A trip on a house boat led me to my second big painting. We were moored to the Murray river bank at Boundary bend – out of Mildura. I had my drawing pastels with me. The view of the tree from on the river was spectacular.

It was my second year of teaching at ‘Coomey’ and I decided to provide some extra studio time for my art students in a weekly after school session. I needed something to do artistically. So working from my sketch I went big again.

Single tree in portrait style
Figure in Landscape No. 1 1981 4 x 4.6 feet

It is perhaps here that my photographic series work began to influence my painting. I decided that single trees would be painted in portrait style. But I also determined to establish some rules. Single trees would be placed central on the canvas as one would a portrait. I was already seeing trees as a human metaphor or presence in the landscape from my Dejeuner sur l’herbe painting. A further rule was that I keep the figures paintings front, as though sitting under the shade, but looking through to an open sky. But the singular figure would be with vertical background, as the bank above provided. This gave them a more studio portrait feel.

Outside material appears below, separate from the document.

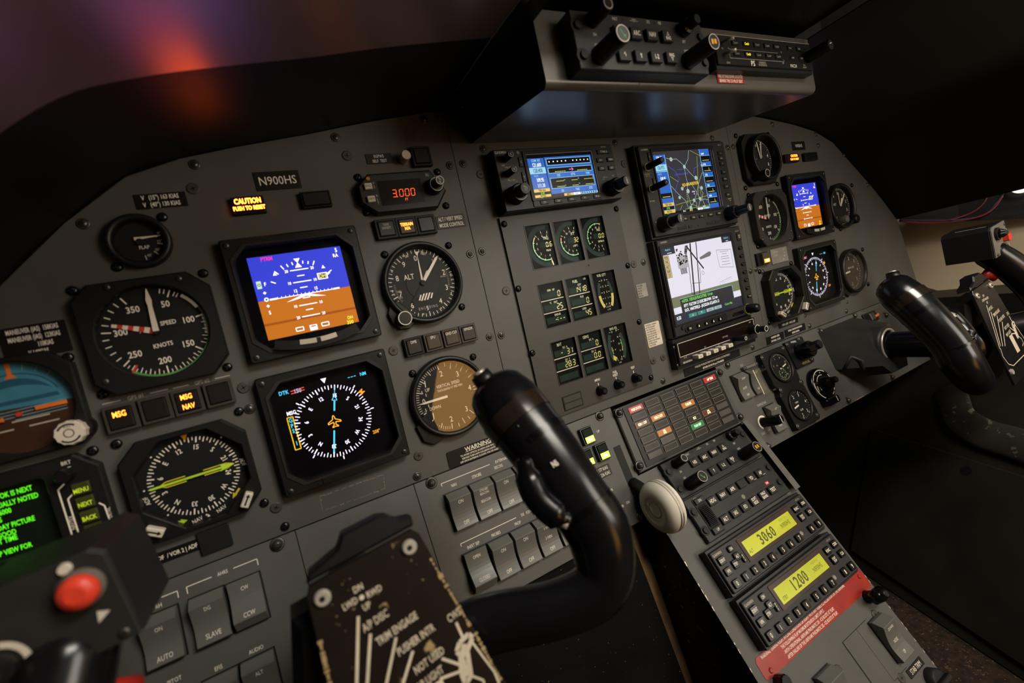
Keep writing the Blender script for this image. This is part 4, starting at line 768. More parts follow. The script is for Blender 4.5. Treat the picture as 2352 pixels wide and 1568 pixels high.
t = thing('radio_receiver', 'narrow receiver with five white push keys under the airport diagram display', 'radio', MAIN, 308, -79)
b = MB(); b.box(-82,-20,0,79.5,19.5,11,BLK,.3,.6); b.box(-80,-15,11,80,15,15,FACE,.8,.6); b.box(-78.4,-4,15,76,13.6,15.2,P('dark_red_glass','#120807',.25,spec=.3)); b.path([(-78.4,-4),(-78.4,13.6),(76,13.6),(76,4)], .6, 15.3, TXT); b.path([(-78.4,-4),(20,-4)], .6, 15.3, TXT)
b.text('KR 87', -69, -6.4, 2, TXTD, 15.1); b.text('ADF', 68, 10.4, 2, TXTD, 15.3); b.text('FLT', -30, -2, 2, TXTD, 15.3); b.text('ET', -3, -5.4, 1.8, TXTD, 15.1); b.text('BENDIX/KING', -66, -12.4, 2.3, TXT, 15.1); b.text('STBY/TIMER', 12, 2.4, 1.8, TXTD, 15.3); b.text('OFF', 42, -10, 1.8, TXTD, 15.1); part(t, 'case', b)
for x, y in ((-81,10),(-81,-14)): partat(t, 'screw', SCR_SM, x, y, 11)
for k, s_ in enumerate(('ADF','BFO','FRQ','FLT','SET')): key(t, -52+15*k, -9.4, 9, 5, s_, 15, 10, m=CREAM, tm=DIAL, hh=1.8)
knob2(t, 65.4, 0, 15, 6.5, 27, 4.2, 40, None, kn=.3); b = MB(); b.ring((65.4,0),3.2,3.9,40.1,TXT); b.ring((65.4,0),5.6,6.3,27.2,TXT); part(t, 'knob_marks', b)
b = MB(); b.lathe([(3.8,15),(3.6,33),(3.2,34)], BLK, (28,-4.5), 20); b.ring((28,-4.5),1.4,2.6,34.1,TXTD); part(t, 'volume_knob', b)
placard('black placard about stabilized propeller operation under the white-keyed receiver', 304.5, -109, 116, 10.8, ['STABILIZED PROPELLER OPERATION ON GROUND ( NOT FEATHERED )','BETWEEN 350 AND 950 rpm IS PROHIBITED'], hh=2.5, sx=.62, bold=True)
placard('cream placard with paragraph of dark print left of the airport diagram display', 207.8, -46.5, 25.4, 31, ['THE NICKEL CADMIUM','BATTERY HAS BEEN','REPLACED WITH A','CONCORDE VALVE','REGULATED SEALED','LEAD-ACID BATTERY','THE BATTERY TEMP','CURRENT MONITORING','SYSTEM HAS BEEN','DEACTIVATED.'], hh=1.7, m=P('cream_card','#cdc0ab',.6), tm=DIAL, al='l', sx=.72, r=1.6, mx=1.2)
placard('small grey metal plate with dark print left of the airport diagram display', 203.5, 11.6, 17, 17.4, ['FUEL USABLE','CAPACITY','402.0 GAL','LEFT 201','RIGHT 201'], hh=1.8, m=P('etched_plate','#8b867c',.4,metal=.4), tm=DIAL, al='l', sx=.62, mx=1)

# ================================================================== engine instrument display
t = thing('engine_display', 'grey engine instrument unit with nine dark windows in three rows', 'engine display', MAIN, 0, 0)
XS = [23.5,51.5,85,89.5,123.6,128.3,162.4,190]; YS = [-103.5,-70,-21,-4,45.2,63,111.4,124]
b = MB()
for i in range(7):
    for j in range(7):
        if i in (1,3,5) and j in (1,3,5): continue
        b.add([(XS[i],YS[j],3.2),(XS[i+1],YS[j],3.2),(XS[i+1],YS[j+1],3.2),(XS[i],YS[j+1],3.2)], [(0,1,2,3)], PANEL2)
for q in ([(23.5,-103.5),(190,-103.5)],[(190,-103.5),(190,124)],[(190,124),(23.5,124)],[(23.5,124),(23.5,-103.5)]): (xa,ya),(xb,yb) = q; b.add([(xa,ya,0),(xb,yb,0),(xb,yb,3.2),(xa,ya,3.2)], [(0,1,2,3)], PANEL2)
for i in (1,3,5):
    for j in (1,3,5):
        b.frame(polar(rrect(XS[i]-.8,YS[j]-.8,XS[i+1]+.8,YS[j+1]+.8,.6),((XS[i]+XS[i+1])/2,(YS[j]+YS[j+1])/2),48,.02), polar(rrect(XS[i],YS[j],XS[i+1],YS[j+1],.5),((XS[i]+XS[i+1])/2,(YS[j]+YS[j+1])/2),48,.02), 3, 3.7, P('window_lip','#3a3835',.4), .4, .3)
for x, s_, yy in ((104,'MENU',-79),(131.6,'FUEL\nRESET',-77),(160,'TEST',-79)):
    for k, q in enumerate(s_.split('\n')): b.text(q, x, yy+1-3.6*k, 2.7, TXT, 3.3, sx=.75, bold=True)
    b.seg(x, -82, x, -85, 1, 3.3, TXT)
b.box(50.5,-100.2,3.2,77,-83.6,4,P('vent_black','#151413',.4),.2); b.box(52,-91.4,4,75.5,-85,4.3,PANEL2,.1); b.box(52,-99,4,75.5,-92.6,4.3,PANEL2,.1); part(t, 'face_plate', b)
screws(t, [(27.6,116.8),(186.4,117),(27,46),(185.9,46.1),(26.1,-25.9),(185.3,-25.5),(185.7,-97.8)], SCR_BLK, 3)
b = MB(); b.lathe([(1.2,3.2),(1.2,3.4)], DIAL, (127,56), 10); part(t, 'light_sensor', b)
LC = P('lcd_black','#090b0b',.6,spec=.08); LB = P('lcd_green_grey','#1f2f29',.6,spec=.08); YS_ = E('#e8d26a',.95); YW = E('#e6dfa8',.6); BAR = E('#d8b850',.8); BG = P('lcd_band','#2b3b36',.6,spec=.08); LINE = P('lcd_line','#c9bfae',.5); AR = E('#5fc86a',.7)
def win(i, j, name):
    b = MB(); x0, x1, y0, y1 = XS[i], XS[i+1], YS[j], YS[j+1]; b.flat(rrect(x0,y0,x1,y1), .5, LC); return b, (x0+x1)/2, (y0+y1)/2, x0, y1
def wdone(b, i, j, name): part(t, name, b, None); g = MB(); g.flat(rrect(XS[i],YS[j],XS[i+1],YS[j+1]), 2.2, G('lcd_glass', refl=.05)); part(t, 'window_glass', g)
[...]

The Tree patterns were set.

My next painting was 6ft by 3ft. I had learnt something valuable – make sure the picture could be transported in the car. It was with the next one I began painting on site. I even made an easel to lug with it. It was the first brush painting I had taken plein air. Although it was a combination of on location and studio work.

Figures No 2
Figures in Landscape No. 2 1982

Unbeknown to me at the time the die had been caste. From this moment on I would only paint trees, (with two exceptions). Trees became my artistic driver. I had found both my style and my reason to paint. Forty years later I am still passionate about painting trees. I guess the nickname really stuck.